Life insurance is like a guardian angel, quietly watching over us and ensuring that our loved ones are protected even when we can no longer be there for them. Just as a lighthouse guide ships safely through treacherous waters, life insurance is a shining star of financial security in times of uncertainty. It is a powerful tool that allows you to leave behind a legacy, securing the future of those we hold dear.
Life insurance not only provides financial protection to your loved ones in your absence, but some plans also help you save for the future. It can contribute towards long-term goals such as retirement, your child's education, buying property, etc. Some life insurance plans even generate cash value as you pay the premiums, with more value accumulating the longer you've been paying.
And did you know that you can borrow money from this accrued cash value under certain plans? Let’s learn more about this feature - in this article.
Borrowing From Your Life Insurance Policy - How Do Life Insurance Loans Work?
As discussed before, certain life insurance plans let you borrow money from the accumulated cash value. However, it's important to understand that borrowing from your life insurance policy can be quite complicated.
Here are a few essential things to keep in mind -
➔ Borrowing Limits
The insurance company will specify the minimum and maximum borrowing amounts in the policy document.
➔ Associated Collateral
When you borrow money from your life insurance policy, it serves as collateral for the borrowed amount. The insurer will automatically have ownership of the policy up to the remaining life insurance policy based on the loan amount.
➔ Benefit Deductions
When you or your nominee receive the benefits like the maturity value, death payout, etc., the insurance company will deduct any outstanding loan balance from the entitled amount. This deduction may reduce the financial support that you or your nominee will receive.
➔ Interest Rates
The loan interest rate can change at the beginning of each policy year, as set by the insurance company. Aditya Birla Sun Life Insurance calculates its interest rate as the [State Bank of India's base rate](https://abcscprod.azureedge.net/-/media/Project/ABSLI/Files/ABSLI Assured Savings Plan/ABSLI-Assured-Savings-Plan-Brochure-Web-Version-V07) plus 100 basis points. Currently [as of 1st June 2022], the interest rate is 8.55% per annum.

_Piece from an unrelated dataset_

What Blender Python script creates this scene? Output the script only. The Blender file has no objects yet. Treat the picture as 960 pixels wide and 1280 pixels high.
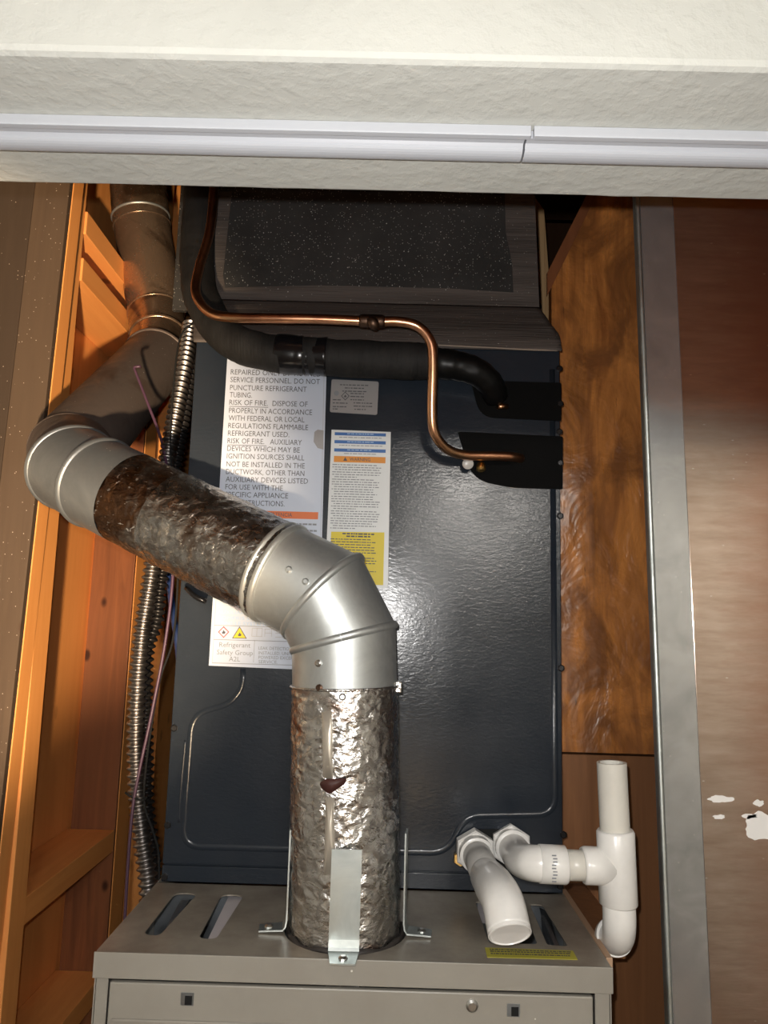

Any changes to the calculation of interest rates for policy loans must be approved by the Insurance Regulatory and Development Authority of India (IRDAI).

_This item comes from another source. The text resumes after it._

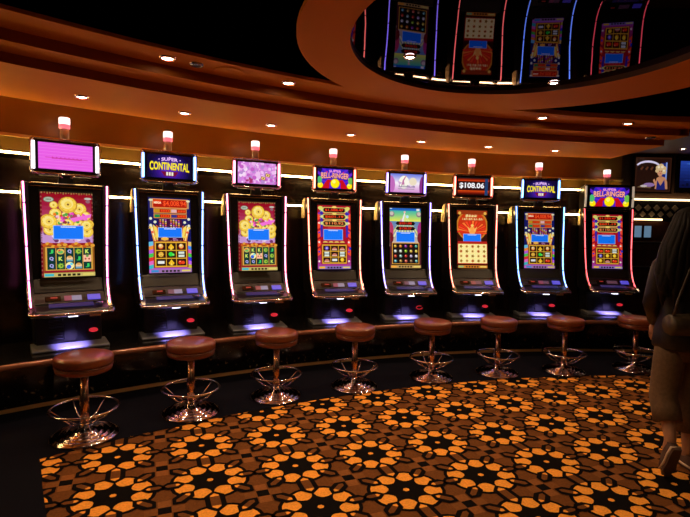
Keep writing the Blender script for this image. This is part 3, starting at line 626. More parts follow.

Borrowing from your life insurance policy’s cash value may seem like a viable and convenient choice in times of financial need. However, it may not be the best decision.
Why Should I Not Borrow from Life Insurance Policy?
Here are a few reasons why borrowing from your life insurance policy may not be a wise financial choice -
1. Reduction of Death Benefit
The primary purpose of investing in life insurance is to create a financial cushion for your loved ones in your absence. And borrowing from your life insurance policy can reduce the amount your nominee will receive if you pass away during the policy period.
When you borrow from your policy, the insurer uses the policy's cash value as collateral. This means that the death benefit of your policy will be reduced by the pending loan amount. As a result, your loved ones may receive less financial support than you had planned to leave behind, which can potentially affect their lifestyle and goals.
2. Interest Rates
Despite borrowing against your accrued funds, you are still required to pay interest on the loan. Throughout the duration between taking out the loan and repaying it, the insurance company will charge you interest on the remaining balance.
3. Loss of Your Coverage
When you borrow money from your life insurance policy, the interest on the loan accumulates over time as a percentage of the borrowed amount. This means that the total amount you have to repay increases. If you fail to make regular payments and the combined total of the loan interest and unpaid loan amount equals or surpasses the policy's cash value, the policy will lapse. Losing your coverage in this way goes against the very reason for having life insurance in the first place.
Wrapping Up
It is crucial to carefully evaluate the potential consequences before making any decision to borrow from your life insurance policy. Taking a loan can have significant implications on the financial protection you seek to build through life insurance. It is important to fully understand how borrowing may impact your policy's value, premiums, and potential benefits. You can then make an informed decision that aligns with your financial goals and protects the well-being of your loved ones.